As of yesterday, there remained a total of 3,000 displaced in El Charco, but the figures are changing all the time. Over the weekend, several hundred families chose to return to their homes, despite uncertainties about security conditions. They returned in boats provided by the local authorities. The rivers are the only means of transportation in this part of the country.

At the same time, more people are still arriving from communities further downriver. Three hundred people reached El Charco on Sunday after being caught up for several days behind the front line. They said hundreds more are still stuck and that food supplies are getting low. UNHCR is extremely concerned about their safety, as well as for the protection of those people who returned to their communities along the Tapaje River at the weekend.
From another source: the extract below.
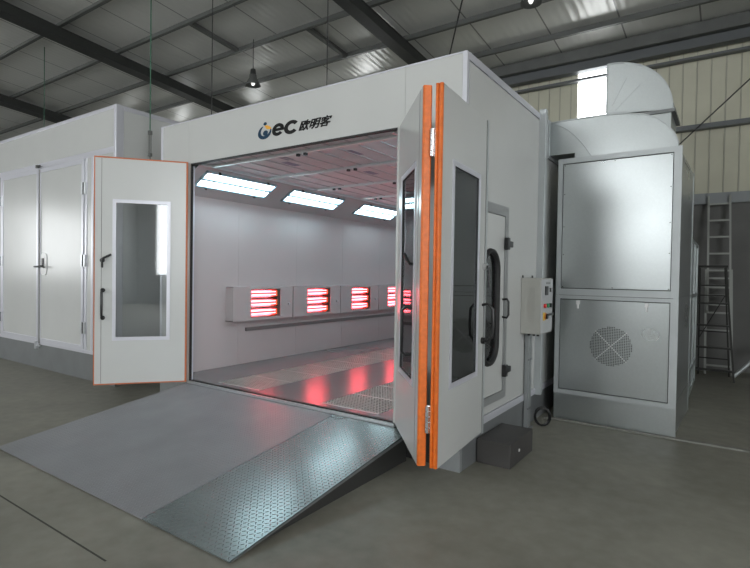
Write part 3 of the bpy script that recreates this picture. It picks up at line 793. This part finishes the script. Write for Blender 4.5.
MB().box(.206, .208, 1.50, 1.64, 1.48, 1.50).build('name_strip', 'frame_grey', t)
m = MB()
for xx in (.06, .11, .15): m.cyl((xx, 1.45, .96), (xx, 1.45, .985), .014, 10)
each(m, 'cable_gland', 'black', t)
for yy in (1.40, 1.70): MB().box(.0015, .008, yy-.015, yy+.015, 1.54, 1.565).build('mounting_ear', 'steel', t)
# cable trunking
t = thing('cable_trunking', 'grey vertical cable trunk running from the control box down to the floor', 'cable trunk', (.03, 1.5, 0))
MB().box(.011, .055, 1.48, 1.57, .015, .983).build('trunk', 'plinth_light', t, bevel=.003)
each(MB().box(.05, .06, 1.47, 1.58, 0.2, .22).box(.05, .06, 1.47, 1.58, .7, .72), 'bracket', 'plinth', t)
MB().box(.01, .08, 1.46, 1.59, 0, .015).build('foot_plate', 'plinth', t)
pts = []
for k in range(90):
    a_ = k*2*PI/26; rr = .072+.005*math.sin(k*.31)
    rr *= 1.25; d_ = rr*math.cos(a_)*.85; o_ = .008*math.sin(k*.17)+k*.0003
    pts.append((.155+d_*.85-o_*.5, 1.66+d_*.5+o_*.85, .105+rr*math.sin(a_)))
tag(MB().tube(pts, .008, 6).build('coiled_cable', 'black', loc=(.14, 1.72, 0), smooth=True), 'coil of black cable standing on the floor beside the cable trunk', 'cable')

# ------------------------------------------------------------ burner cabinet and ducts
rz = -.03; W = 1.169; D = 1.42
bc = thing('burner_cabinet', 'tall galvanised air unit cabinet with round vent standing right of the booth', 'air unit', (.146, 2.088, 0), rz, absolute=False)
def bp(mb, nm, mt_, **kw): return mb.build(nm, mt_, bc, **kw)
bp(MB().box(.02, W-.02, .02, D-.02, .0, 2.80), 'body', 'galv')
bp(MB().holed(0, W, .287, 1.358, .046, W-.069, .334, 1.320, -.012, .02), 'lower_frame', 'fgrey')
bp(MB().holed(0, W, 1.362, 2.836, .048, W-.069, 1.431, 2.781, -.012, .02), 'upper_frame', 'fgrey')
bp(MB().box(.03, W-.05, .012, .02, .31, 2.81), 'panel_gasket', 'rubber')
bp(MB().box(.055, W-.076, .0, .018, 1.438, 2.774), 'upper_panel', 'galv', bevel=.003)
lp = bp(MB().box(.053, W-.076, .0, .018, .341, 1.313), 'lower_panel', 'galv', bevel=.003)
bp(MB().box(.0, W, .004, .02, 0, .285), 'base', 'galv')
m = MB(); cx_, cz_, R2 = .568, .843, .203; p_ = .0165
n = int(R2/p_)+1
for i in range(-n, n+1):
    for j in range(-n, n+1):
        if (i*i+j*j)*p_*p_ < R2*R2 and abs(abs(i)-abs(j)) > 0:
            m.box(cx_+i*p_-.0048, cx_+i*p_+.0048, -.002, .002, cz_+j*p_-.0048, cz_+j*p_+.0048)
c_ = m.build('round_vent', 'rubber', None); c_.parent = lp
m = MB()
for sx_ in (-1, 1):
    for k in range(-int(n*.707), int(n*.707)+1): m.cyl((cx_+k*p_, -.003, cz_+sx_*k*p_), (cx_+k*p_, .002, cz_+sx_*k*p_), .006, 6)
c_ = m.build('vent_rivet', 'whitep', None); c_.parent = lp
for xx in (.235, .895):
    m = MB().box(xx-.018, xx+.018, -.016, .004, 1.265, 1.305).box(xx-.009, xx+.009, -.022, -.004, 1.22, 1.27); c_ = m.build('latch', 'whitep', None, bevel=.002); c_.parent = lp
m = MB()
for xx in (.07, .57, W-.09):
    for zz_ in (1.45, 2.76): m.cyl((xx, -.004, zz_), (xx, .002, zz_), .006, 8)
for zz_ in (1.8, 2.1, 2.45):
    for xx in (.07, W-.09): m.cyl((xx, -.004, zz_), (xx, .002, zz_), .006, 8)
each(m, 'screw', 'purlin', bc)
m = MB()
for a_, b_ in ((0.02, .05), (D-.05, D)): m.box(W-.021, W-.014, a_, b_, .0, 2.80)
for z0 in (.287, 1.33, 2.755): m.box(W-.021, W-.016, .05, D-.05, z0, z0+.04)
bp(m, 'side_frame', 'galv')
0 and bp(MB().prism([(.3, 2.80), (D*.96, 2.80), (D*.96, 2.838), (D*.5, 2.838)], 'x', W-.03, W-.022), 'side_gusset', 'galv')
# rear low cabinet
rc = thing('fan_cabinet', 'lower dark galvanised fan cabinet standing behind the tall air unit', 'air unit', (.2, 4.2, 0))
m = MB().box(.2, 1.29, 4.2, 5.62, 0, 2.06); m.build('body', 'galv', rc)
m = MB()
for a_ in (4.2, 4.9, 5.58): m.box(1.29, 1.31, a_, a_+.04, 0, 2.08)
for z0 in (0, .30, 1.3, 2.03): m.box(1.29, 1.308, 4.2, 5.62, z0, z0+.05)
m.build('side_frame', 'galv', rc)
# low elbow duct from booth side to cabinet top
def elbow_profile():
    pts = [(.012, 2.895), (1.25, 2.842)]
    top = [(1.275, 2.88), (1.235, 2.985), (1.16, 3.085), (1.07, 3.16), (.96, 3.21), (.80, 3.245), (.60, 3.262), (.30, 3.264), (.012, 3.262)]
    return pts+top
dk = thing('elbow_duct', 'galvanised elbow duct from the booth side wall down onto the air unit', 'duct', (.1, 2.15, 2.84))
pr = elbow_profile()
MB().prism([(.012, 2.90), (.30, 2.90), (.30, 2.845), (1.27, 2.845)]+pr[2:], 'y', 2.13, 3.0).build('duct_body', 'galv', dk)
m = MB()
for (x0_, z0_), (x1_, z1_) in zip(pr[2:-1], pr[3:]): m.bar((x0_, 2.125, z0_), (x1_, 2.125, z1_), .012, .012)
m.build('front_seam', 'fgrey', dk)
MB().box(.008, .03, 2.10, 3.03, 2.87, 3.29).build('wall_flange', 'fgrey', dk)
m = MB(); m.tube([(.05+.03*k, 2.128, 3.24-.0016*k*k-.006*k) for k in range(16)], .003, 4); 
m.build('crease', 'fgrey', dk)
# exhaust elbow above
ek = thing('exhaust_elbow', 'large quarter-round galvanised exhaust duct elbow in front of the bright window', 'duct', (.8, 3.2, 3.3))
ex0, ez0 = .39, 3.62; RX, RZ = .725, .61
yF, yR = 3.3, 3.95
prof = [(ex0, ez0)]
prof = [(ex0, ez0-.0)]+[(ex0+RX*math.cos(math.radians(t_)), ez0-.06*(1-t_/90)+(RZ+.06*(1-t_/90))*math.sin(math.radians(t_))) for t_ in range(0, 91, 6)]
MB().prism(prof, 'y', yF, yR).build('elbow', 'galv', ek, smooth=True)
m = MB()
q = prof[1:]
for a_, b_ in zip(q[:-1], q[1:]): m.bar((a_[0], yF-.004, a_[1]), (b_[0], yF-.004, b_[1]), .016, .016)
m.bar((ex0, yF-.004, ez0), (ex0+RX, yF-.004, ez0-.06), .012, .02)
m.bar((ex0, yF-.004, ez0), (ex0, yF-.004, ez0+RZ), .02, .012)
m.build('seam_rim', 'fgrey', ek)
m = MB(); m.bar((ex0+.1, yF-.001, ez0+.02), (ex0+.38, yF-.001, ez0+.30), .004, .006).bar((ex0+.06, yF-.001, ez0+.08), (ex0+.22, yF-.001, ez0+.40), .004, .006); m.build('crease', 'fgrey', ek)
MB().box(ex0+.02, ex0+RX-.015, yF, yR, 2.86, ez0-.065).build('riser', 'galv', ek)
MB().box(ex0+.0, ex0+RX+.03, yF-.03, yR+.03, ez0-.10, ez0-.062).build('flange', 'plinth', ek)

# ------------------------------------------------------------ ladders
t = thing('extension_ladder', 'tall aluminium extension ladder leaning against the block wall at far right', 'ladder', (1.55, 6.5, 0))
def lad(x0a, x1a, x0b, x1b, ya, yb_, z0, z1, n, nm, w):
    for (xa, xb) in ((x0a, x0b), (x1a, x1b)): MB().bar((xa, ya, z0), (xb, yb_, z1), w, .05, up=(0,1,0)).build('stile', 'ladder', t)
    m = MB()
    for k in range(n):
        q_ = (k+.5)/n; y_ = ya+(yb_-ya)*q_; z_ = z0+(z1-z0)*q_
        m.box(x0a+(x0b-x0a)*q_, x1a+(x1b-x1a)*q_, y_-.015, y_+.015, z_-.014, z_+.014)
    each(m, 'rung', 'ladder', t)
lad(1.42, 1.735, 1.385, 1.69, 6.46, 6.85, 1.0, 2.98, 7, 'upper', .028)
lad(1.41, 1.775, 1.385, 1.735, 6.40, 6.60, 0.0, 1.72, 6, 'lower', .032)
t = thing('stepladder', 'dark painted stepladder standing open in front of the aluminium ladder', 'ladder', (1.5, 5.9, 0))
for xa, xb in ((1.285, 1.305), (1.80, 1.665)):
    MB().bar((xa, 5.75, 0), (xb, 6.0, 1.74), .028, .05, up=(0,1,0)).build('front_leg', 'dladder', t)
for xa, xb in ((1.32, 1.32), (1.74, 1.65)):
    MB().bar((xa, 6.30, 0), (xb, 6.06, 1.74), .022, .03, up=(0,1,0)).build('rear_leg', 'dladder', t)
for k, z in enumerate((.16, .50, .84, 1.18, 1.46)):
    q_ = z/1.74; MB().box(1.285+.02*q_, 1.80-.135*q_, 5.75+.25*q_-.04, 5.75+.25*q_+.05, z-.012, z+.012).build('step', 'dladder', t)
MB().box(1.27, 1.69, 5.95, 6.10, 1.74, 1.775).build('top_step', 'dladder', t)
m = MB()
for z in (.28, .72, 1.3):
    q_ = z/1.74; m.box(1.32, 1.74-.09*q_, 6.30-.24*q_-.01, 6.30-.24*q_+.01, z-.01, z+.01)
m.bar((1.32, 6.2, .6), (1.66, 6.12, 1.3), .012); m.build('rear_brace', 'dladder', t)
m = MB().tube([(1.80, 6.25, .02), (2.5, 6.5, .80)], .03, 10)
tag(m.build('leaning_pipe', 'fgrey', loc=(1.8, 6.25, 0), smooth=True), 'pale grey pipe leaning on the wall at the right edge beside the ladders', 'pipe')

for o in bpy.data.objects:
    if '_abs' in o: del o['_abs']

# ------------------------------------------------------------ world and view
w = bpy.data.worlds.new('world'); S.world = w; w.use_nodes = True
bg = w.node_tree.nodes['Background']; bg.inputs[0].default_value = (.75, .85, 1, 1); bg.inputs[1].default_value = .6
S.view_settings.view_transform = 'Standard'; S.view_settings.look = 'None'; S.view_settings.gamma = 1
S.view_settings.exposure = 0.0; S.view_settings.use_curve_mapping = False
In the rest of Nariño, the humanitarian situation continues to deteriorate. In the mountainous region around the municipality of Policarpa, dozens of small villages are emptying because residents fear more violence. Along the border with Ecuador in the south, conditions remain volatile, notably around La Victoria and Tallambi. Since the start of the year, there have been two instances of mass crossings into Ecuador, one of them from Tallambi on February 23 in which some 400 Colombians fled to Chical, Ecuador. The emergence and deployment of new irregular armed groups in several parts of the region contributes to the degradation of the situation.

The conflict in Nariño has been intense for over a year, and UNHCR is extremely worried that civilians continue to suffer in large numbers. We will send a mission this week to the worst-affected areas. But the presence of humanitarian staff cannot in itself guarantee security and provide solutions to the thousands of people at risk.

We are calling on all armed actors to respect the civilian population. We are also calling on the government to have contingency plans in place to provide medium and long-term protection as well as emergency assistance to the population in order to mitigate, to the extent possible, unnecessary suffering.